=== What the task requires ===
The answer is one number: how many lines in the data below hold "script".

[A run of records]
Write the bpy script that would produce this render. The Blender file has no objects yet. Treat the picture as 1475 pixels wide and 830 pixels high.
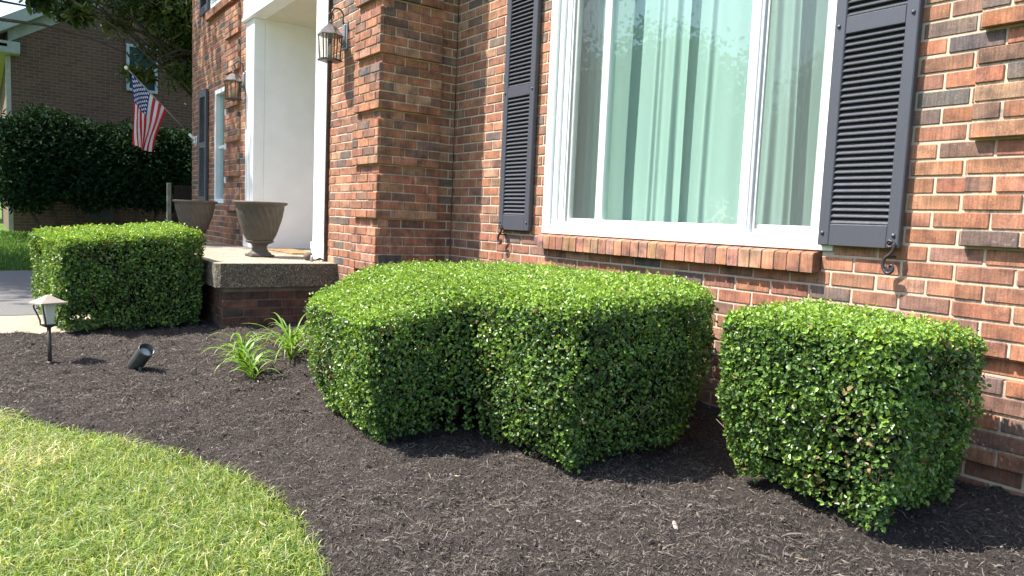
import bpy, math, random
import numpy as np
from mathutils import Vector, Matrix
rng = np.random.default_rng(7); random.seed(7)
R = math.radians
C = bpy.context.scene.collection

# ------------------------------------------------------------------ helpers
def tag(o, label=None, cat=None, group=None, kind=None):
    if label: o['label'] = label
    if cat: o['category'] = cat
    if group: o['group'] = group
    if kind: o['kind'] = kind
    return o
def empty(name, loc, label=None, cat=None, group=None, rz=0.0):
    o = bpy.data.objects.new(name, None); C.objects.link(o)
    o.location = loc; o.rotation_euler = (0, 0, rz); o.empty_display_size = .1
    return tag(o, label, cat, group)
class MB:
    def __init__(s): s.v = []; s.f = []; s.c = []; s.sm = []; s.col = (1, 1, 1)
    def add(s, vs, fs, col=None, smooth=False):
        b = len(s.v); s.v += [tuple(p) for p in vs]; s.f += [tuple(i + b for i in f) for f in fs]
        s.c += [col or s.col] * len(vs); s.sm += [smooth] * len(fs); return s
    def box(s, x0, x1, y0, y1, z0, z1, bev=0.0, col=None):
        if bev <= 0:
            vs = [(x, y, z) for z in (z0, z1) for y in (y0, y1) for x in (x0, x1)]
            fs = [(0, 2, 3, 1), (4, 5, 7, 6), (0, 1, 5, 4), (2, 6, 7, 3), (0, 4, 6, 2), (1, 3, 7, 5)]
            return s.add(vs, fs, col)
        b = min(bev, (x1-x0)*.45, (y1-y0)*.45, (z1-z0)*.45)
        X = (x0, x1); Y = (y0, y1); Z = (z0, z1); idx = {}; vs = []
        for i in (0, 1):
            for j in (0, 1):
                for k in (0, 1):
                    sx, sy, sz = 1-2*i, 1-2*j, 1-2*k
                    for a, p in enumerate(((X[i], Y[j]+sy*b, Z[k]+sz*b), (X[i]+sx*b, Y[j], Z[k]+sz*b), (X[i]+sx*b, Y[j]+sy*b, Z[k]))):
                        idx[(i, j, k, a)] = len(vs); vs.append(p)
        g = lambda *t: idx[t]; fs = []
        for i in (0, 1): fs.append(tuple(g(i, j, k, 0) for j, k in ((0, 0), (1, 0), (1, 1), (0, 1))))
        for j in (0, 1): fs.append(tuple(g(i, j, k, 1) for i, k in ((0, 0), (1, 0), (1, 1), (0, 1))))
        for k in (0, 1): fs.append(tuple(g(i, j, k, 2) for i, j in ((0, 0), (1, 0), (1, 1), (0, 1))))
        for i in (0, 1):
            for j in (0, 1): fs.append((g(i, j, 0, 0), g(i, j, 0, 1), g(i, j, 1, 1), g(i, j, 1, 0)))
            for k in (0, 1): fs.append((g(i, 0, k, 0), g(i, 0, k, 2), g(i, 1, k, 2), g(i, 1, k, 0)))
        for j in (0, 1):
            for k in (0, 1): fs.append((g(0, j, k, 1), g(0, j, k, 2), g(1, j, k, 2), g(1, j, k, 1)))
        for i in (0, 1):
            for j in (0, 1):
                for k in (0, 1): fs.append((g(i, j, k, 0), g(i, j, k, 1), g(i, j, k, 2)))
        return s.add(vs, fs, col)
    def tube(s, pts, rads, n=8, col=None, cap=True, smooth=True):
        pts = [Vector(p) for p in pts]
        if not hasattr(rads, '__len__'): rads = [rads]*len(pts)
        vs = []; fs = []; up = None
        for i, p in enumerate(pts):
            t = (pts[min(i+1, len(pts)-1)] - pts[max(i-1, 0)]).normalized()
            if up is None: up = Vector((0, 0, 1)) if abs(t.z) < .9 else Vector((1, 0, 0))
            a = t.cross(up); a = a.normalized() if a.length > 1e-6 else t.orthogonal().normalized()
            b = a.cross(t).normalized(); up = b
            for k in range(n):
                an = 2*math.pi*k/n; vs.append(p + (a*math.cos(an) + b*math.sin(an))*rads[i])
        for i in range(len(pts)-1):
            for k in range(n): fs.append((i*n+k, i*n+(k+1) % n, (i+1)*n+(k+1) % n, (i+1)*n+k))
        if cap: fs.append(tuple(range(n))[::-1]); fs.append(tuple((len(pts)-1)*n+k for k in range(n)))
        return s.add(vs, fs, col, smooth)
    def lathe(s, prof, n=32, org=(0, 0, 0), mat=None, col=None, smooth=True, wob=None, phase=0):
        vs = []; fs = []
        for i, (r, z) in enumerate(prof):
            for k in range(n):
                an = 2*math.pi*k/n + phase; rr = r*(1 + (wob(an, z) if wob else 0))
                p = Vector((rr*math.cos(an), rr*math.sin(an), z))
                if mat: p = mat @ p
                vs.append((p.x+org[0], p.y+org[1], p.z+org[2]))
        for i in range(len(prof)-1):
            for k in range(n): fs.append((i*n+k, i*n+(k+1) % n, (i+1)*n+(k+1) % n, (i+1)*n+k))
        fs.append(tuple(range(n))[::-1]); fs.append(tuple((len(prof)-1)*n+k for k in range(n)))
        return s.add(vs, fs, col, smooth)
    def prism(s, poly, a0, a1, axis='x', col=None):
        """poly in the plane across `axis`, extruded a0..a1"""
        f = {'x': lambda a, p: (a, p[0], p[1]), 'y': lambda a, p: (p[0], a, p[1]), 'z': lambda a, p: (p[0], p[1], a)}[axis]
        n = len(poly); vs = [f(a0, p) for p in poly] + [f(a1, p) for p in poly]
        fs = [tuple(range(n))[::-1], tuple(range(n, 2*n))] + [(i, (i+1) % n, n+(i+1) % n, n+i) for i in range(n)]
        return s.add(vs, fs, col)
    def build(s, name, mat, parent=None, local=True):
        me = bpy.data.meshes.new(name); me.from_pydata(s.v, [], s.f)
        me.polygons.foreach_set('use_smooth', s.sm)
        ca = me.color_attributes.new('tint', 'FLOAT_COLOR', 'POINT')
        ca.data.foreach_set('color', np.c_[np.array(s.c, float).reshape(-1, 3), np.ones(len(s.v))].ravel())
        me.materials.append(mat); me.validate()
        import bmesh
        bm = bmesh.new(); bm.from_mesh(me); bmesh.ops.recalc_face_normals(bm, faces=bm.faces); bm.to_mesh(me); bm.free()
        o = bpy.data.objects.new(name, me); C.objects.link(o)
        if parent: o.parent = parent
        return o
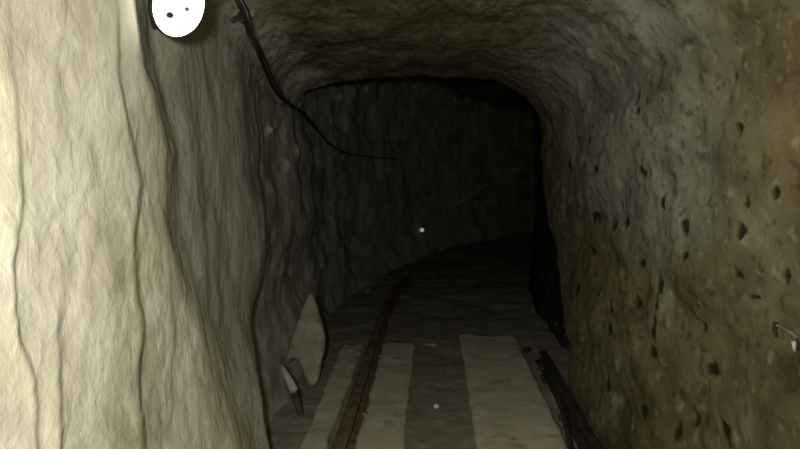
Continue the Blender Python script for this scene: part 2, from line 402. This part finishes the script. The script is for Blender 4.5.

=== Answer for the task ===
2